Thursday, September 06, 2012

LIFE'S WORK VIII

Not long after Blake and Linnell met they cooperated in engraving a commission which Linnell had for an image of a Baptist minister. Blake as a youth had been trained in traditional engraving techniques during his apprenticeship. He was resistant to some of the methods of engraving which were later introduced to save labor.  Linnell was less trained and less experienced in engraving but had been introduced to techniques which Blake could see were valuable. Because the two men respected one another personally and acknowledged the artistic abilities of the other, they were able to work together as a team.

Linnell's journal includes references to several occasions when the two men attended exhibitions or visited museums. The pleasure that they had in viewing and critiquing artwork together would have been multiplied when they visited the home of Thomas Butts, Blake's primary patron. There Linnell would have seen for the first time hundreds of images which Blake had produced for Butts including the illustrations to Paradise Lost, dozens of illustrations to the Old Testament and to the New  Testament, illustrations to Milton's Comus and On the Morning of Christ's Nativity and more. The set of illustrations from 1805-6 to the Book of Job so impressed Linnell that he commissioned a copy be produced for him. 

In 1821 Linnell and Blake traced the outlines from the Butts images in order for Blake to make the copies. The Linnell set of Job images can be viewed in the Blake Archive, and compared to the Butts set. Here is the fourth image from the Linnell set as found on Wikimedia.


Illustrations to the Book of Job
Linnell Set, 1821
The Messengers Tell Job of His Misfortunes

We can be sure that Blake was conveying his ideas about visionary art to his friend during the time they spent together.


Vision of the Last Judgment, (E 554)
    " The Nature of Visionary Fancy or Imagination is very little
Known & the Eternal nature & permanence of its ever Existent
Images is considerd as less permanent than the things of
Vegetative & Generative Nature yet the Oak dies as well as the
Lettuce but Its Eternal Image & Individuality never dies. but
renews by its seed. just the Imaginative Image
returns the seed of Contemplative
Thought the Writings of the Prophets illustrate these conceptions
of the Visionary Fancy by their various sublime & Divine Images
as seen in the Worlds of Vision
...
  This world of Imagination is the World of
Eternity it is the Divine bosom into which we shall all go after
the death of the Vegetated body   This World is
Infinite & Eternal whereas the world of Generation or Vegetation
is Finite & Temporal    There Exist
in that Eternal World the Permanent Realities of Every Thing
which we see are reflected in this Vegetable Glass of Nature
     All Things are comprehended in their Eternal Forms in the
Divine body of the Saviour the True Vine of Eternity
The Human Imagination who appeard to Me as Coming to Judgment.
among his Saints & throwing off the Temporal that the Eternal
might be Establishd. around him were seen the Images of
Existences according to a
certain order suited to my Imaginative Eye"
 
From the Victorian web we find a quote from Linnell about Blake published in The Life of John Linnell by A. T. Story in 1892:
"I soon encountered Blake's peculiarities, and was sometimes taken aback by the boldness of some of his assertions.

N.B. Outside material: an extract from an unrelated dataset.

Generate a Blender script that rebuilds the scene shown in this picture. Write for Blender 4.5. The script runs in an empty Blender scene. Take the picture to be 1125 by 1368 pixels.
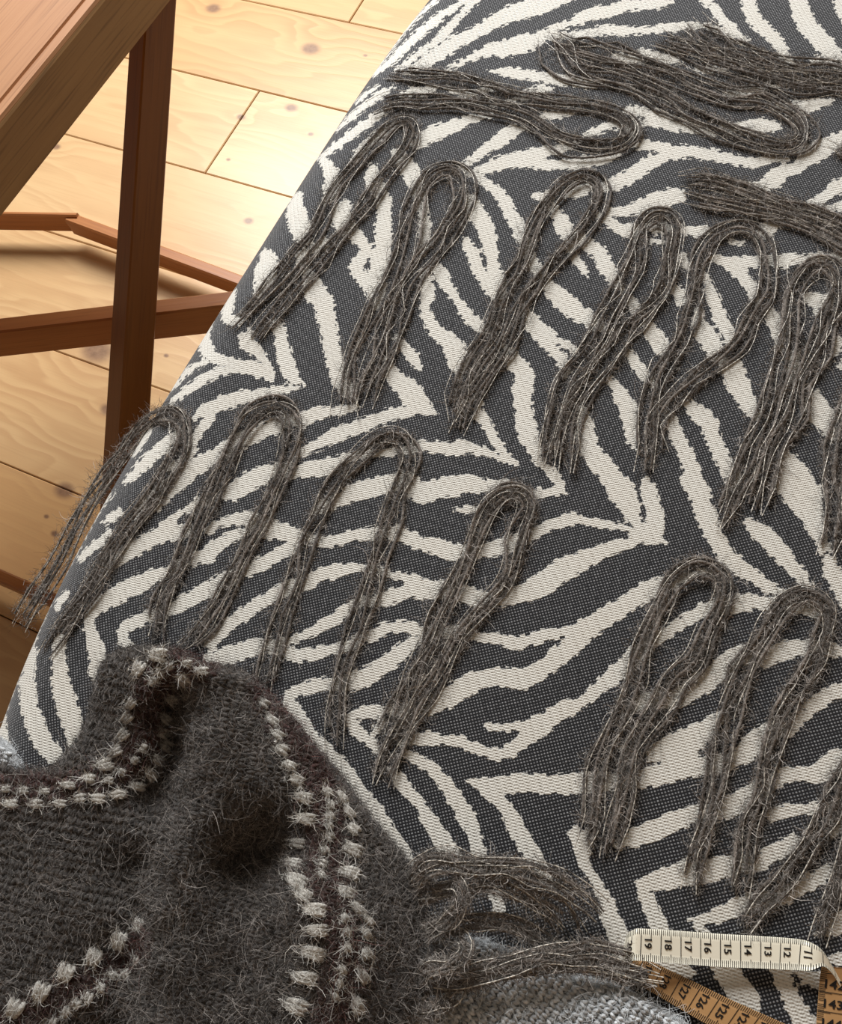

I never saw anything the least like madness. I never opposed him spitefully, as many did. But being really anxious to fathom, if possible, the amount of truth that there might be in his most startling assertions, I generally met with a sufficiently rational explanation in the most really friendly and conciliatory tone. Even to John Varley, to whom I had introduced Blake, and who readily devoured all the marvellous in Blake's most extravagant utterances — even to Varley Blake would occasionally explain, unasked, how he believed that both Varley and I could see the same visions as he saw — making it evident to me that Blake claimed the possession of some powers, only in a greater degree, that all men possessed, and which they undervalued in themselves, and lost through love of sordid pursuits, pride, vanity, and the unrighteous Mammon."